The Senate on Tuesday September 21, 2010 dealt a significant blow to efforts to repeal the ban on gay people serving openly in the military.

In a 56-43 vote, Senate Democratic leaders fell short of the 60 votes need to proceed to the 2011 defense authorization bill, which included language to repeal “Don’t ask, don’t tell”.

Senate Majority Leader Harry Reid of Nevada, and Blanche Lincoln (D-Ark) and Mark Pryor of Arkansas were the 3 Democrats that voted to block debate. Reid’s vote allows him to bring up the bill at a later time.

It’s possible Congrees could revisit the issue in a lame-duck session, that period of time after the November elections and before the new congress takes office in January when things are not as emotionally charged. But there is no guarantee this will happen.

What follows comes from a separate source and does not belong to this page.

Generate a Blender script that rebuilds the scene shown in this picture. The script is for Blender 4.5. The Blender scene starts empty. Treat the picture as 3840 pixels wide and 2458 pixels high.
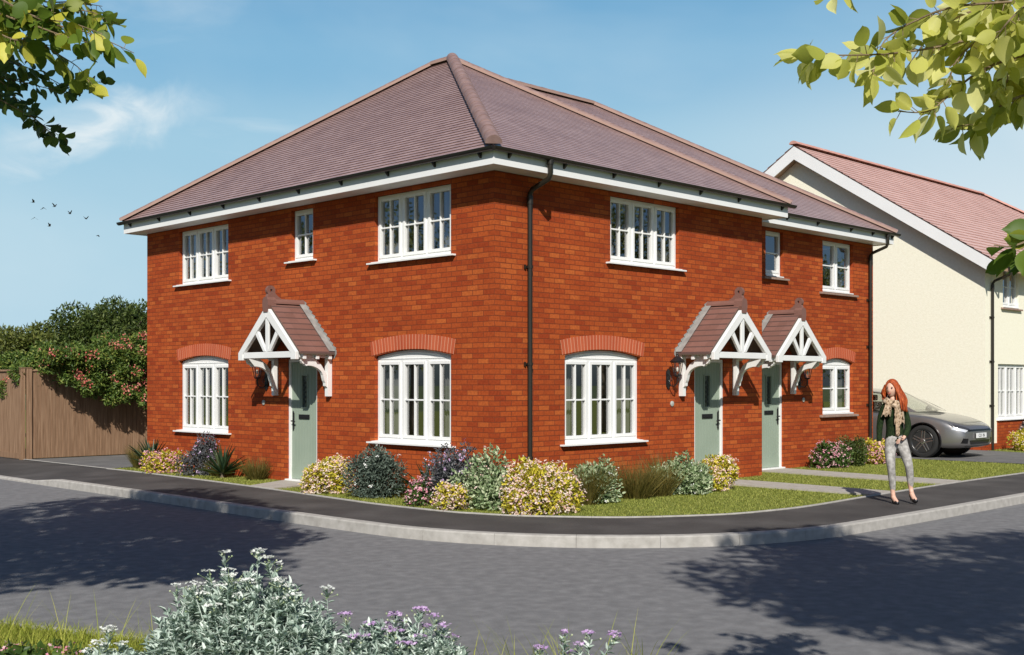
import bpy, bmesh, math, random
import numpy as np
from mathutils import Vector, Matrix, Euler
PI = math.pi
S2 = 2 ** -.5
sc = bpy.context.scene
COL = sc.collection
R = random.Random(7)

# ---------------------------------------------------------------- helpers
def tag(o, label=None, cat=None, group=None, kind=None):
    if label: o['label'] = label
    if cat: o['category'] = cat
    if group: o['group'] = group
    if kind: o['kind'] = kind
    return o

def empty(name, loc=(0, 0, 0), rz=0, label=None, cat=None, group=None, parent=None):
    o = bpy.data.objects.new(name, None); COL.objects.link(o)
    o.location = loc; o.rotation_euler = (0, 0, rz)
    o.empty_display_size = .2
    if parent: o.parent = parent
    return tag(o, label, cat, group)

def link(name, me, mats, parent=None, loc=(0, 0, 0), rz=0):
    o = bpy.data.objects.new(name, me); COL.objects.link(o)
    for m in (mats if isinstance(mats, (list, tuple)) else [mats]):
        me.materials.append(m)
    if parent: o.parent = parent
    o.location = loc; o.rotation_euler = (0, 0, rz)
    return o

def ident(a, b, c): return (a, b, c)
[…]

More than 75% of Americans believe gays should be allowed to serve openly in the military according to the most recent ABC News/Washington Post poll.

We have a couple questions:

!. Why are the Democrats so inept at getting things passed. We have a solid majority in the House of Representatives, 1 vote shy of a filibuster proof Senate, 59 of 100 Senators and a Democratic President and yet we struggle to get the agenda passed that was promised to the people who voted these people in. Needless to say I am disappointed in this lack of leadership.

2. 13,386 gay men and women have been discharged under DADT since 1993. But the full name of the policy is “Don’t Ask, Don’t Tell, Don’t Pursue.” “Don’t Ask” mandates that military or appointed officials will not ask about or require members to reveal their sexual orientation. “Don’t Tell” states that a member may be discharged for claiming to be a homosexual or bisexual or making a statement indicating a tendency towards or intent to engage in homosexual activities. “Don’t Pursue” establishes what is minimally required for an investigation to be initiated. “Don’t Harass” was added to the policy later. It ensures that the military will not allow harassment or violence against servicemembers for any reason.

Every one of these 13,386 people were discharged under the “Don’t Tell” portion of this policy. Not one person has been discharged over the “Don’t Ask” portion. Why not enforce BOTH sides of this policy?

I realize that this still would not allow gays to serve OPENLY in the military, but it would allow gays to serve in the military without being harrassed. Don’t ask Don’t tell was a compromise at the time, but it was never evenly enforced.

Enforcing both sides of that compromise would move more people to the conclusion that this was a bad policy and needs to be repealed.